Very interesting post, Richard. Well done on doing research to back up your claims, rather than just making bland statements (like legacy pub does).

Ducane007 said...

Thanks Joe. Inspiring as ever.

Alistair McIntyre said...

Thanks for the numbers and thoughts. Always good motivation to pop in here and read the latest guest blog before hitting the keyboard again.

L. J. Breedlove said...

I would have listed 50 Shades and Hunger Games as self published successes. No? Didn't they both start as selfpublished and then get picked up by traditional publishers?

Patrice Fitzgerald said...

Informative and inspiring guest post. Thank you! And thanks to Joe, as usual.

Write. Publish. Repeat...

P.S. My captcha is "titrurf" -- is that something kinky I should know about?

Richard Stooker said...

Veronica - Eloheim said...

I enjoyed this post. Thanks for pulling it together for us! As a non-fiction writer, I would be really interested in a similar list for my section of the writing world. Do you know of one?

Hi, Veronica -- the FORBES list is for BOTH fiction and nonfiction writers. Of all nonfiction writers, only Bill O'Reilly made the top 15 cut. I ignored him because I'm a fiction writer. And, remember, he has a huge mainstream media platform.

Richard Stooker said...

L. J. Breedlove said...

I would have listed 50 Shades and Hunger Games as self published successes. No?
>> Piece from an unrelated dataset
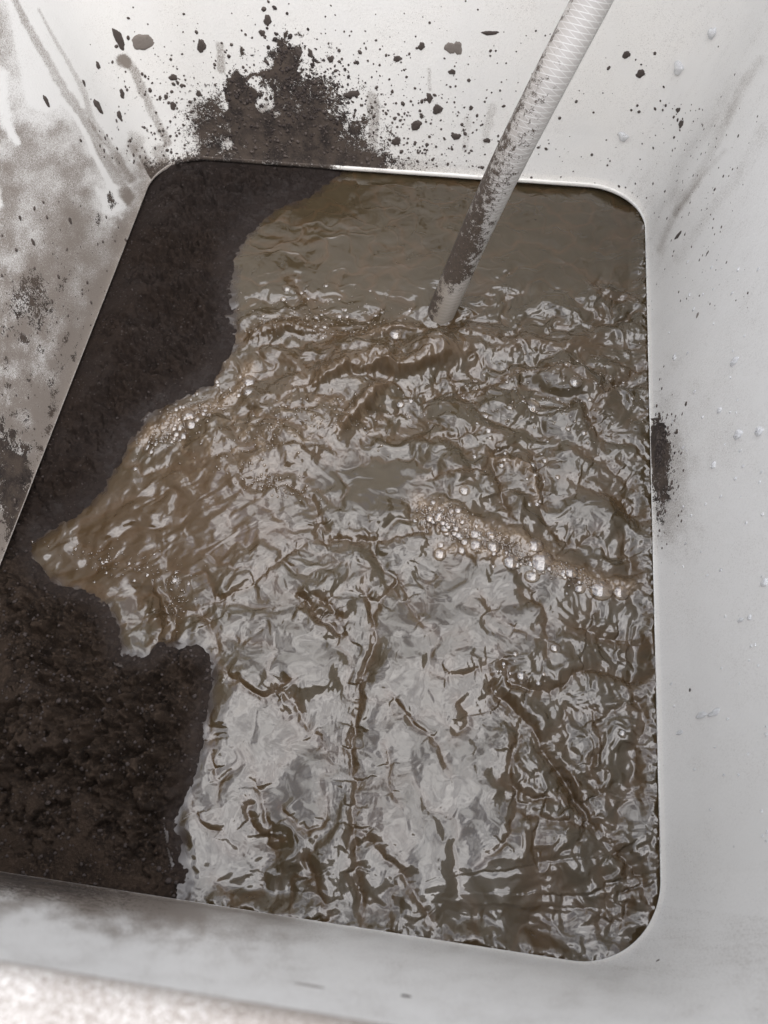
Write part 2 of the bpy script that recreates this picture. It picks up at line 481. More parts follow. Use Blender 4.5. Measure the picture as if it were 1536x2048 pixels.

Didn't they both start as selfpublished and then get picked up by traditional publishers?

Hi, L.J., Hunger Games -- trad pubbed all the way. Suzanne Collins also wrote an earlier YA fantasy series.
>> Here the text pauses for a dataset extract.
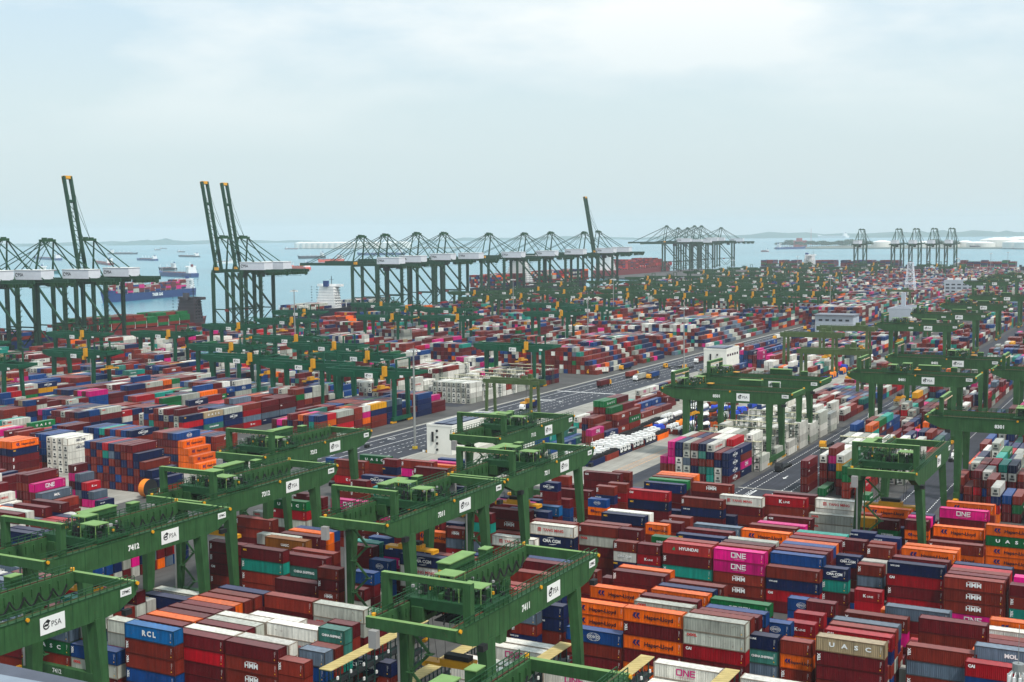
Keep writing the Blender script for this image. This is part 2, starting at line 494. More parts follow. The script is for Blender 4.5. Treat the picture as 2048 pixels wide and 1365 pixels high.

The original version of 50 Shades was published on a fan fiction site, since it was fan fiction for Twilight. But 50 Shades unconnected to Twilight was published in Australia and then spread by word of mouth, so picked up by current publisher.

This list is for 2011. Obviously E.L. James will be on 2012 list.

M.F. Soriano said...

Some interesting points in this post--especially regarding women being the larger part of the book-buying public, and of female characters being, consequently, well received. I wonder if Joe was considering those ideas when he created Jack Daniels.

Also, I'm generally very grateful for all the information and insight Joe has shared here, but I wanted to bring up a little quibble regarding his closing words on this post: "no one said this would be fair, fun, or easy." Personally, I think "fun" should be a prerequisite. If you're not having fun writing, then why bother? There are much easier ways to earn a living.

JA Konrath said...

@MF - I've said often that fun is essential for writing. If you hate it, why do it?

In this case I'm referring to publishing, and attaining success in this biz.

It isn't fair, fun, or easy to get bad reviews, or see your sales stall. The business side of publishing is tough, unforgiving, and doesn't make sense much of the time. Luck is essential, and luck doesn't play fair.

Andrea said...

This is one of my favorite guest posts so far. Thanks, Richard, for the information!

Chuckles Austen said...

Really fascinating blog, Richard. Sorry I missed it when it was first put up.

I think this applies to all forms of storytelling, and often explains why some creators whose work I don't particularly enjoy often become very successful. The heartstrings connect.

Thanks again for an interesting blog.